The Bering Sea is named after Captain Commander Ivan Ivanovich (Vitus) Bering, a Dane in the Imperial Russion Navy. Bering is generally credited with discovering Alaska. He was sent to the east by Peter the Great of Russia in 1728 to determine whether Asia and North America were a continuous landmass. He sailed the St. Gabriel, and it was on this trip that probably the first non-native name was applied t what is now Alaska, when Bering sighted and named St. Lawrence Island in August 1728.

We began our shift at 2400. Our second station (my first) of water sampling was cancelled due to rough waters. Our bodies weren't telling us we were in rough waters. This is a good thing! We rested well before going on duty in our sauna a.k.a. our berth. Shorts and t-shirts are very comfortable in the berth. Our room has inner walls so we are nice and warm. The rooms lining the outside walls of the ship are quite cool, about 62 degrees.

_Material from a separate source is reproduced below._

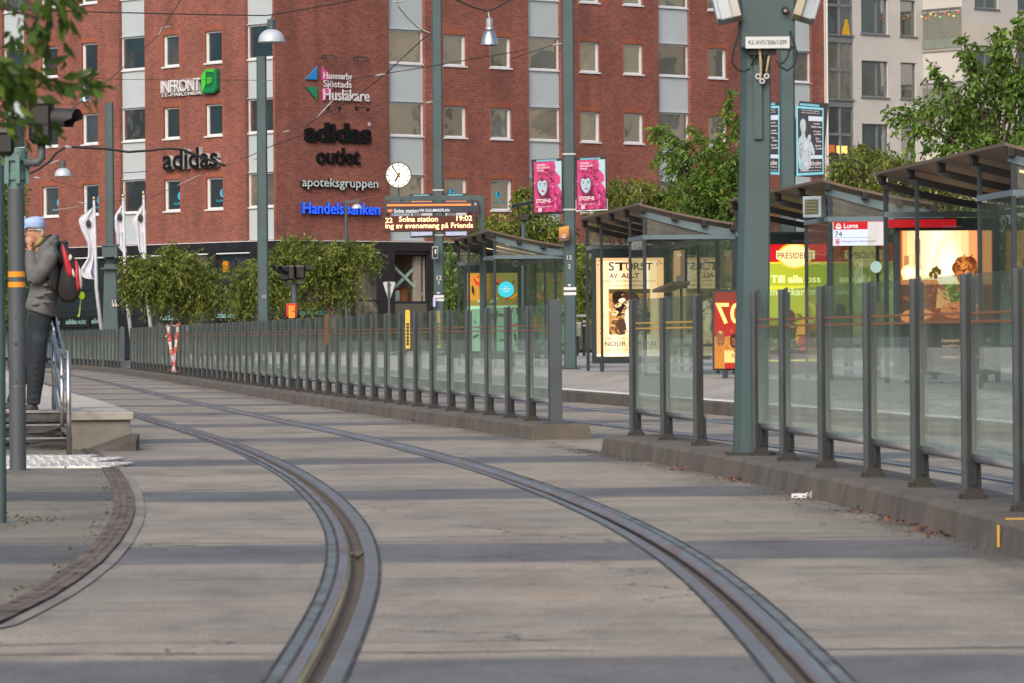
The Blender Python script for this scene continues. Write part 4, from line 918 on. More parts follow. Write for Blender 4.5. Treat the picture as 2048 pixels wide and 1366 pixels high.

The night shift completed the first water sampling at 530. The CTD rosette contains 24 ten liter Niskin bottles that can be used for measuring nutrients in the water (ammonia phosphate, silica, and nitrate), chlorophyll a, and O18. I was responsible for collecting water for the chlorophyll a testing. I filled 12 bottles from the Niskins, which had been collected at depths of 0 (surface) to 90 meters. The tubes are released once the machine is on the bottom of the ocean and the tubes are filled on the way up. Once collected I poured them into a filtering rig, which housed a filter and funnel and tube to collect the water after it drained through the filter. Each vial contains one filter from 12 different depths which was then placed in the freezer for one hour to break down the cell walls. From there, 90% acetone was added and then each vial was refrigerated. In 24 hours the filters will be placed in a fluorometer to check for carbon. It is still not too cold out (about 30 degrees) but the water is very cold.

We finally made it to the gym. The stairclimber and treadmill were very interesting. I never tried these pieces of equipment while rocking! That would be a challenge for even one with perfect balance I would suspect!

The meals have not been bad at all. There are lots of choices. We haven't been lacking anything. We had tasty salmon for lunch today and steak and lobster are planned for tomorrow night. Coffee is a nice item for the midnight shift. Midrats occur at 2300. I haven't tried that yet. The ship is planning to have green ice cream sundaes and bingo tomorrow night. Sounds like fun.